The bill contains vague religious freedom clauses which would likely force faith groups to engage in expensive litigation to defend their rights.
Meijer also recently voted in favor of the so-called Respect for Marriage Act, a bill which would not only federalize gay marriage but pave the way for polygamy and polyamory.
Gibbs is running on a platform which is pro-life, pro-parent, and pro-family. He served in the Department of Housing and Urban Development under the Trump administration. Prior to his federal service, he was a software engineer for companies including Apple, Palm, and Symantec.
A native of Lansing, Gibbs was raised Pentecostal. While majoring in computer science at Stanford University, he studied abroad in Japan. He ended up spending several years in Japan as a Christian missionary. After returning to America, he obtained a master’s degree from the Harvard Kennedy School.
In a recent interview, Gibbs said that theological questions and witnessing the baptism of a friend into the Episcopal church sparked his journey to Catholicism. He said he had never seen a liturgy before witnessing his friend’s baptism, and began attending an Anglican church. But as a history buff, Gibbs said he became uncomfortable with the foundations of the Anglican church and began digging deeper into the history of the Catholic church.
“When you look back at Europe in the beginning, there’s all these tribes – the Visigoths, the Saxons, the Celts, the Picts – and they’re all fighting each other. And the Church really came in there over time and unified them under one faith, one Church, one baptism, and one universal language for the Church, which was Latin,” he says. “And I want to be part of that same movement that’s been going on for 2,000 years. So looking back on the continuity of history, I said, ‘I think this is good. I want to be a part of it.’”
Gibbs was received into the Catholic church last year. “It’s like peeling back layers of an onion,” he said of discovering the richness of the Catholic faith. “There’s always more to learn, there’s always more of the saints to be reading, there’s always more issues that the Church has done a great job of dealing with in the past that we can learn from today.”
“It’s been a great experience engaging in the sacraments,” he said. “I’m loving the divine office or liturgy of the hours.
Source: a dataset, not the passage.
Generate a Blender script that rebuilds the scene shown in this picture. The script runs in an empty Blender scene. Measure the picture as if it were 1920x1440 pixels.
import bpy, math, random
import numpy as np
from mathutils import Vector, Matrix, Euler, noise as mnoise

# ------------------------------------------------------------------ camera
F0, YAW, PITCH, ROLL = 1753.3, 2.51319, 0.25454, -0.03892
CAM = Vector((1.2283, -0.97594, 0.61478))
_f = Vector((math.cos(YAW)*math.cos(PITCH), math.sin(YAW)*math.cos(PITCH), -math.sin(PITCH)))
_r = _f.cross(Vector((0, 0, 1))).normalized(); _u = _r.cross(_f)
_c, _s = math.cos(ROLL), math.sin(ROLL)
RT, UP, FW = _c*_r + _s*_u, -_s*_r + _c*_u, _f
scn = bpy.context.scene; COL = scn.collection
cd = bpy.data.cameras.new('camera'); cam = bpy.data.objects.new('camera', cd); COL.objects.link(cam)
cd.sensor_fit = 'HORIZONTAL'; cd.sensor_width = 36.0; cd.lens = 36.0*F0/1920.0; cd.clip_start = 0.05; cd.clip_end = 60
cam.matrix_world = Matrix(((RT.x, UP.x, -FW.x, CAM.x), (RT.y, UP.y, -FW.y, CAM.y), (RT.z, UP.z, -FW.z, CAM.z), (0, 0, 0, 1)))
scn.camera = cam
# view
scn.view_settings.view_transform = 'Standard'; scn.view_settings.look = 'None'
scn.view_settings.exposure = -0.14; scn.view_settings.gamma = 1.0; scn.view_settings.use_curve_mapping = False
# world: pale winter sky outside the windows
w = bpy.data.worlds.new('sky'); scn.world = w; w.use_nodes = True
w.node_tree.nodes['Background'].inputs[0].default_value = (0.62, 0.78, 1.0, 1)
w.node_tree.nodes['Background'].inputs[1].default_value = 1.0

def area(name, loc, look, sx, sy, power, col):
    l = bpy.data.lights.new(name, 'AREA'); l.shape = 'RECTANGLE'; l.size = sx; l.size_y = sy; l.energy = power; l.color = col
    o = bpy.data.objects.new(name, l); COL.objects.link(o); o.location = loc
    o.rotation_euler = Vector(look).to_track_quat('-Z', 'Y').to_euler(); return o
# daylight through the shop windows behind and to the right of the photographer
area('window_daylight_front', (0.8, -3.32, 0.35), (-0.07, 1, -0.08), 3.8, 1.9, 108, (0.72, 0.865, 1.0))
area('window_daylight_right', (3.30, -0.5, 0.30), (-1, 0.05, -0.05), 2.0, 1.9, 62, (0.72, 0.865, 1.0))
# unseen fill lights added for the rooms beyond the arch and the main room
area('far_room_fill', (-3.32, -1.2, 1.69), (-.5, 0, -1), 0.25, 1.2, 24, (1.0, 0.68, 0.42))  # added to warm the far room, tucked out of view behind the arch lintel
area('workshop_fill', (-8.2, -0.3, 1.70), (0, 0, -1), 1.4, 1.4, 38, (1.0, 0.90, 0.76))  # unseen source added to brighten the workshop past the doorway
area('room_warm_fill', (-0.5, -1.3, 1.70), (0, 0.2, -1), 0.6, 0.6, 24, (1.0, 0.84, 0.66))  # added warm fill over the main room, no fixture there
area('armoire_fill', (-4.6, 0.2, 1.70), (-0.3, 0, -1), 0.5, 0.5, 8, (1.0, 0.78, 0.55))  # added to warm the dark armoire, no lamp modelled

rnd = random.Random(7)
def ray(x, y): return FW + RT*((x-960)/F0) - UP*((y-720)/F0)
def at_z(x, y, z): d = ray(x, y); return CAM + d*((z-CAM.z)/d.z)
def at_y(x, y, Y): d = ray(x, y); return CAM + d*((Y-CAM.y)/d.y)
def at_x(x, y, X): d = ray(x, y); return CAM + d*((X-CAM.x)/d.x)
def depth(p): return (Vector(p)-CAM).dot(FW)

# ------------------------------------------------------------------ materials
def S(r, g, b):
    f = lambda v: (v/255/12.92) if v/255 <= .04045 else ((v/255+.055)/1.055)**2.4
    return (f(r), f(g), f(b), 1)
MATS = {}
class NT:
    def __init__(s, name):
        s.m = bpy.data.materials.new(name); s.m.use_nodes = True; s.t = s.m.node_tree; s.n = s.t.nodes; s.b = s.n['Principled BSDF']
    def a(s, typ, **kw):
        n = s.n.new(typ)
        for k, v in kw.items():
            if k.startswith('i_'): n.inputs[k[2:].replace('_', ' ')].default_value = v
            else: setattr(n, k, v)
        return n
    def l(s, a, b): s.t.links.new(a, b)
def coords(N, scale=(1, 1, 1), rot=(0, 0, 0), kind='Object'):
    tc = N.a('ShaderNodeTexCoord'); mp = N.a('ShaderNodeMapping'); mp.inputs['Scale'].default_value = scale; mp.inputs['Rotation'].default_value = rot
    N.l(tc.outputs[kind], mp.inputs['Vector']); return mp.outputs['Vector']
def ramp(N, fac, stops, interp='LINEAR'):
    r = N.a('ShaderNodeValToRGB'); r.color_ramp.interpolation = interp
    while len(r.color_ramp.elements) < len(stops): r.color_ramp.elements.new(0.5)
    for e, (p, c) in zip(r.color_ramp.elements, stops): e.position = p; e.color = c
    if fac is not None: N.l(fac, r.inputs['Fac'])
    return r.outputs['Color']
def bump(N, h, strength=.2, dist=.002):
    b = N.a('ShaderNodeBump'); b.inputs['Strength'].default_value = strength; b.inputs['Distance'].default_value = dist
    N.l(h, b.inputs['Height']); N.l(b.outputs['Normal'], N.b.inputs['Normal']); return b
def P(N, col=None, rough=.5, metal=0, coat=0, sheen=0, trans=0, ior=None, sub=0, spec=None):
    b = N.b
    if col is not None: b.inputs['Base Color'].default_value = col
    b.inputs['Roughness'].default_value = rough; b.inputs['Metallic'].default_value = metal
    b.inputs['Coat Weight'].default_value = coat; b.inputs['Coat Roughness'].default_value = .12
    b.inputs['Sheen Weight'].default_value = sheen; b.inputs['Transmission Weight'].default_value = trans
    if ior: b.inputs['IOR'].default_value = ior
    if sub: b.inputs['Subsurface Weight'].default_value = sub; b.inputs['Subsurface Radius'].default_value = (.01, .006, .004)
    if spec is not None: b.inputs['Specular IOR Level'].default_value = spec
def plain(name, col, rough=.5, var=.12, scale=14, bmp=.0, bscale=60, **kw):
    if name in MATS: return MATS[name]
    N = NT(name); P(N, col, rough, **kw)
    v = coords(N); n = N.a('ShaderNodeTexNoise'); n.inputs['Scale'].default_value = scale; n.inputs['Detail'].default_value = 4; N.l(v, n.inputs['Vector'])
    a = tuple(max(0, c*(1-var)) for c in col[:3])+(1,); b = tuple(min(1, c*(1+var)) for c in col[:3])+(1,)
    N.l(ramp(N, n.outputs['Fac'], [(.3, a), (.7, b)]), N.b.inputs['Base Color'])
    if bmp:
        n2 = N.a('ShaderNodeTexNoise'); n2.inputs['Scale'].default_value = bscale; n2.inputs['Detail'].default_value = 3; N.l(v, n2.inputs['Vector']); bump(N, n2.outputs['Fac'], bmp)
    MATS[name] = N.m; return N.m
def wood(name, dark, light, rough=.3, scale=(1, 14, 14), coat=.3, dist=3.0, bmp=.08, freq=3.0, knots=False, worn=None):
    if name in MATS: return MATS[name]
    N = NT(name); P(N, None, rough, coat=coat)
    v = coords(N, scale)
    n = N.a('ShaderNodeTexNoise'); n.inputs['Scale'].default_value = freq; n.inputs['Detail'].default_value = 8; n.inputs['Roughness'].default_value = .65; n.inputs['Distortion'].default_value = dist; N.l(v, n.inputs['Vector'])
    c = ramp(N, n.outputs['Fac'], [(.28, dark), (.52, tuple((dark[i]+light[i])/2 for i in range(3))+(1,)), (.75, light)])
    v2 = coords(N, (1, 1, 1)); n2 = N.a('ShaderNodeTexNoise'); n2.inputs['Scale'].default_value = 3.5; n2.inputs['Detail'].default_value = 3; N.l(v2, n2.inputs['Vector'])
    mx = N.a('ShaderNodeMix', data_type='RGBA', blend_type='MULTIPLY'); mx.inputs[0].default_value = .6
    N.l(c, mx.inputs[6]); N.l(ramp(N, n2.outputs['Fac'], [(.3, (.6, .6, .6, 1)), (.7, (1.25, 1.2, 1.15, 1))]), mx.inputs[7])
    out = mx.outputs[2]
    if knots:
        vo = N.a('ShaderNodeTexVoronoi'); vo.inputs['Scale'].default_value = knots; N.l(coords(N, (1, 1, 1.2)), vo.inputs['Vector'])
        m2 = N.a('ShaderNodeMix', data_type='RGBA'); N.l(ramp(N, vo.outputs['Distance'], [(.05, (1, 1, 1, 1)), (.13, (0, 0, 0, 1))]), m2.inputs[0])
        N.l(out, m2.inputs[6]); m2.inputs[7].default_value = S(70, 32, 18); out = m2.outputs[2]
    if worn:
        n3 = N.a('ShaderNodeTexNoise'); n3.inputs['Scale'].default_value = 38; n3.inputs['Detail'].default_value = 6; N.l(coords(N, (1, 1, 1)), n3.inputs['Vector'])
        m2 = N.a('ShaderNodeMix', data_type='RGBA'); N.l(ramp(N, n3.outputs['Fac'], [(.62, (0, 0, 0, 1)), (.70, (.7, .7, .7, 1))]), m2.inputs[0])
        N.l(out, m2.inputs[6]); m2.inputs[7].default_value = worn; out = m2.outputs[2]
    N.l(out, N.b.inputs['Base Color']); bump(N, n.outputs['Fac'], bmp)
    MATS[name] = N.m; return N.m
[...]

I never had anything like that, so it is beautiful to be able to open up every day and have a specific set of prayers for that day – to open that up in the morning.”
Gibbs said the works of St. Augustine have particularly resonated with him as he seeks to serve in Congress. “‘The church is to the state what the soul is to the body,’ he paraphrased the doctor of the church. “I think that’s a beautiful analogy.”